▶ **Exercise goal**
Go through the lines below and copy each one that holds the string "from".

━━ Listed entries

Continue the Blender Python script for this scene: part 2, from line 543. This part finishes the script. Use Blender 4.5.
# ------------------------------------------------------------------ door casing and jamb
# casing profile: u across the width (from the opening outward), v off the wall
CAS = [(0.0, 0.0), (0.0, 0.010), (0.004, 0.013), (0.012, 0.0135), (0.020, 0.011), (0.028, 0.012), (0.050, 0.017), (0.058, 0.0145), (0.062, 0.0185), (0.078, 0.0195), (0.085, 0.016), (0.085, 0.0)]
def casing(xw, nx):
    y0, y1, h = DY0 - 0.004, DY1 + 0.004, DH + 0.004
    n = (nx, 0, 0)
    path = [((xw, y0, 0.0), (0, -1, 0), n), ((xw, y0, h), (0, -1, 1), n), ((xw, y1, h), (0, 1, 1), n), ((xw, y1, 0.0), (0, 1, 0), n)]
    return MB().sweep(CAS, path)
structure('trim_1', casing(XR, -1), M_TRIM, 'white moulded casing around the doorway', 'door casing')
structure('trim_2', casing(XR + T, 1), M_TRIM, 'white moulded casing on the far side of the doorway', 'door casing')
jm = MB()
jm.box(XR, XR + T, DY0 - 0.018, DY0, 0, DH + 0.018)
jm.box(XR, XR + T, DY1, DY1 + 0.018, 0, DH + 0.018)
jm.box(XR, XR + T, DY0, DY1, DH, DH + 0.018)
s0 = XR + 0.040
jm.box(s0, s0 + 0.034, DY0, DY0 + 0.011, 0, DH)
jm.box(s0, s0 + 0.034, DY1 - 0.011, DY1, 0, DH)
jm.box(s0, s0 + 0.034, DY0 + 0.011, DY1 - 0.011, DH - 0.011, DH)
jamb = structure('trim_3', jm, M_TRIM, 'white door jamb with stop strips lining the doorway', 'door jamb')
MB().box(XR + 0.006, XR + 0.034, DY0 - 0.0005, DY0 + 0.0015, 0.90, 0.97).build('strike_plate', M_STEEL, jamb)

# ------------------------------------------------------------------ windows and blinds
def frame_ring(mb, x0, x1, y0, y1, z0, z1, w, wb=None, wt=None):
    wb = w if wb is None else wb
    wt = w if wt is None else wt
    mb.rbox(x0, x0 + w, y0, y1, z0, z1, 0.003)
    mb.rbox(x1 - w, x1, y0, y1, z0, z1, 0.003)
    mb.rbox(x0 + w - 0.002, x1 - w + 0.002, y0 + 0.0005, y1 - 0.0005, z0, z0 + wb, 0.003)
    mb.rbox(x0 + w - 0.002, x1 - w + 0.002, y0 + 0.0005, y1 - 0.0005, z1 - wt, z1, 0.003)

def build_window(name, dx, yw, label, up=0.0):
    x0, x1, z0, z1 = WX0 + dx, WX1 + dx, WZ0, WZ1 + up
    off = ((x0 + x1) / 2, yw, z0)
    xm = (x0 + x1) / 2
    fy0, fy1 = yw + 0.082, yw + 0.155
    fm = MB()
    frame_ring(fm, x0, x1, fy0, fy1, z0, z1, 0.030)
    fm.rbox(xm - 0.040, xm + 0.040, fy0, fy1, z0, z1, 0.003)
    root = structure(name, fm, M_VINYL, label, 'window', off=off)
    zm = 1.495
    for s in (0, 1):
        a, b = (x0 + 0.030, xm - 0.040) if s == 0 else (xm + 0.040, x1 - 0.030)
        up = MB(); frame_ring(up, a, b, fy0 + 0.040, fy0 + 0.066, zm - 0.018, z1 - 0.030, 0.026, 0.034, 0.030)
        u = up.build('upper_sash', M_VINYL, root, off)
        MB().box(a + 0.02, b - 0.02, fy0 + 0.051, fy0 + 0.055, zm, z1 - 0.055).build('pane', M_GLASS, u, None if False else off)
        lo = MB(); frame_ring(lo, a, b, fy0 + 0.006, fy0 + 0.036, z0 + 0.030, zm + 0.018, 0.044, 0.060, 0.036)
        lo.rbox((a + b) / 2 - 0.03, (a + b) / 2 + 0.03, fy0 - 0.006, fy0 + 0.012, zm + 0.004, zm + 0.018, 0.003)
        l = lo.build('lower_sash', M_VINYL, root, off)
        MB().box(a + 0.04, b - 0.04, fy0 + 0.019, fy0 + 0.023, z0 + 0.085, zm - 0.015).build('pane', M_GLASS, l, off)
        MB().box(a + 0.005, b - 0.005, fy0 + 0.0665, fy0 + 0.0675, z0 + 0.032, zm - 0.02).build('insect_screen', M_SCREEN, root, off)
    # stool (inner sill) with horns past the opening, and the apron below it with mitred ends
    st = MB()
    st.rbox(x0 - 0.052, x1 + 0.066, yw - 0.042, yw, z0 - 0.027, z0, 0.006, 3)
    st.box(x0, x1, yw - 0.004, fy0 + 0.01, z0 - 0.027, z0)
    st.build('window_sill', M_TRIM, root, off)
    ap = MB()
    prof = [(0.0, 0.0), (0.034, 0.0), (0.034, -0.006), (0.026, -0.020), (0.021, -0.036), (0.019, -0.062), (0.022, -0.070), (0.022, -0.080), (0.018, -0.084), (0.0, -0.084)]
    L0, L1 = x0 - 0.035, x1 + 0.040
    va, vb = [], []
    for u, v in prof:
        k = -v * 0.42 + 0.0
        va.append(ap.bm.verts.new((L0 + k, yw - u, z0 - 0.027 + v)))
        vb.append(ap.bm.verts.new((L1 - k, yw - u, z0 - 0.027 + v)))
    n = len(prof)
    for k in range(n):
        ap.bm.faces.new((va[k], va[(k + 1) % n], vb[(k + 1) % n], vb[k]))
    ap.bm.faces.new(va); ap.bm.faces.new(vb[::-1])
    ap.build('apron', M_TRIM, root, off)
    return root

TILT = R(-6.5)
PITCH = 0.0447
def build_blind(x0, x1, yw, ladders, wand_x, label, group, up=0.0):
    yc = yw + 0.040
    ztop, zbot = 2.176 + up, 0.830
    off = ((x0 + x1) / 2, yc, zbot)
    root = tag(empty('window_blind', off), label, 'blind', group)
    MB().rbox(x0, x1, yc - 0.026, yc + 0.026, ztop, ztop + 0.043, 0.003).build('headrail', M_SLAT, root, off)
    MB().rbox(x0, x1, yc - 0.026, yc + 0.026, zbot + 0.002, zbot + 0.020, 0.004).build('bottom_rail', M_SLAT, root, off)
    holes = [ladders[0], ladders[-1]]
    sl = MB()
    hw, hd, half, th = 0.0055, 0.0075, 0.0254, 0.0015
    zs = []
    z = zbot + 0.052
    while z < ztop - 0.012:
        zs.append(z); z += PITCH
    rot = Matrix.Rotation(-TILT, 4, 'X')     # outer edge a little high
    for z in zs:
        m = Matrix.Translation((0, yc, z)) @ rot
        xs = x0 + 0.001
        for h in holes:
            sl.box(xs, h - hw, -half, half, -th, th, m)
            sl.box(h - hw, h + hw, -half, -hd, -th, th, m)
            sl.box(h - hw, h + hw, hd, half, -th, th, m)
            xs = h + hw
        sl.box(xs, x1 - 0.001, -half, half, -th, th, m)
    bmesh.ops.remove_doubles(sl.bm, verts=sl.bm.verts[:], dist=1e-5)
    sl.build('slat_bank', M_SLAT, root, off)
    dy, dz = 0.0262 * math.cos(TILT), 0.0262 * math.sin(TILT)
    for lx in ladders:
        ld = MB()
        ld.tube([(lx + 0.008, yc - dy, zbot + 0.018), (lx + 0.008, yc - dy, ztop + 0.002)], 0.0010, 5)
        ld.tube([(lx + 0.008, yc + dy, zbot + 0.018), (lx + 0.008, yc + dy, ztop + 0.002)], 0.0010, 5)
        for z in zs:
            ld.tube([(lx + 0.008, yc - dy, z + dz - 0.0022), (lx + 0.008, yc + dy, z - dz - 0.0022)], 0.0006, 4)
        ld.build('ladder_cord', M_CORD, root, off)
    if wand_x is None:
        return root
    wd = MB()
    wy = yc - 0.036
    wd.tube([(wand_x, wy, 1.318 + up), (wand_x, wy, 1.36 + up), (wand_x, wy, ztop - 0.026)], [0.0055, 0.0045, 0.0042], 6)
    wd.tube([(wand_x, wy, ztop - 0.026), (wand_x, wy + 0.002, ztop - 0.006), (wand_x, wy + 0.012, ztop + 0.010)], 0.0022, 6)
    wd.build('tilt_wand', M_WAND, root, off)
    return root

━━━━
━━ Listed entries

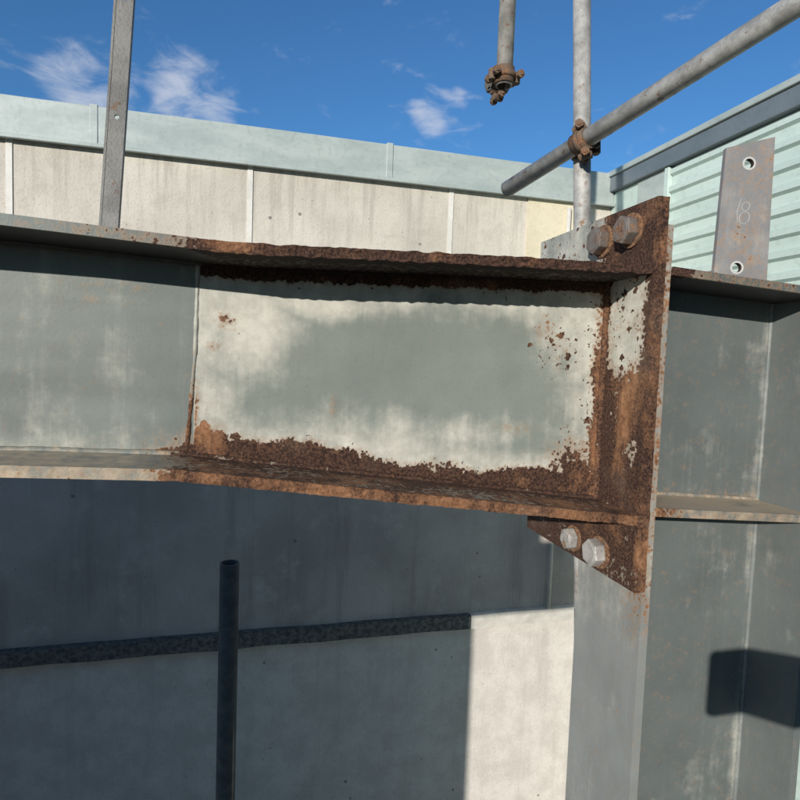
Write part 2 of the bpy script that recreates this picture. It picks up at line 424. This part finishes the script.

━━━━

▶ **Exercise response**
Continue the Blender Python script for this scene: part 2, from line 543. This part finishes the script. Use Blender 4.5.
# casing profile: u across the width (from the opening outward), v off the wall